Na Dinamarca, a Lei nº 372, de 1º de junho de 1989, reconhece essa parceria, devendo, pelo menos, um dos parceiros ter residência permanente e nacionalidade dinamarquesa. Aplica-se a essa parceria a lei do casamento, sendo, entretanto, proibida a adoção.

A Noruega aderiu à situação da Dinamarca em 1993, pela Lei nº 40, de 30 de abril. Difere a legislação norueguesa da dinamarquesa, possibilitando a participação conjunta da autoridade parental.

Por sua vez, o Parlamento Sueco reconheceu o “partenariat”, desde 1º de janeiro de 1995, pela Lei de 23 de junho de 1994, com necessidade de intervenção obrigatória na dissolução da parceria.

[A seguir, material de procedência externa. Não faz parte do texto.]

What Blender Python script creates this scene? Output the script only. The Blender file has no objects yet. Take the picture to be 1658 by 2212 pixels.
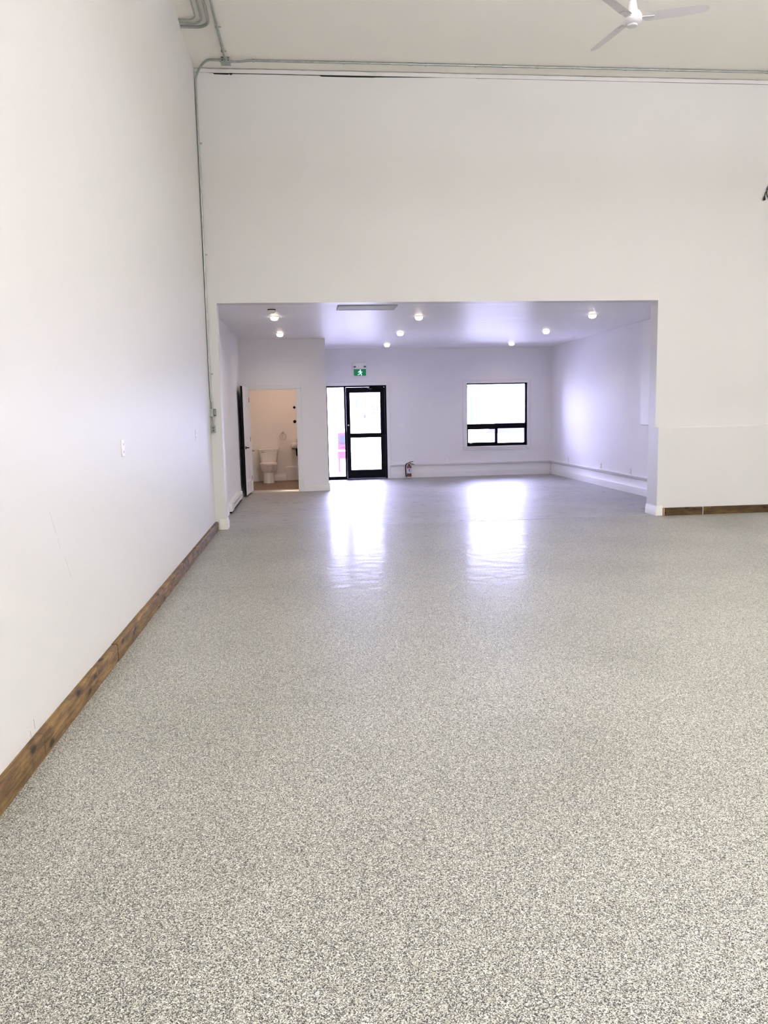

Na Holanda, em 1991, registraram-se, em alguns municípios, uniões homossexuais, tal como aconteceu em algumas cidades dos Estados Unidos da América do Norte, principalmente em São Francisco.

Na Islândia o Parlamento adotou Projeto do Governo, em 4 de junho de 1996, acolhendo as mesmas disposições legislativas dinamarquesas.

Nos Estados Unidos, atualmente, muitos casamentos “gay” estão por ser decididos pelos tribunais americanos.

Em 27 de fevereiro deste ano, “a Suprema Corte da Califórnia negou pedido do procurador-geral, Billy Lockyer, que queria a suspensão imediata dos casamentos de homossexuais e a anulação dos mais de 3.500 realizados desde o dia 12”, segundo informação do jornal O Estado de São Paulo, de 29 de fevereiro de 2004, página. A-13.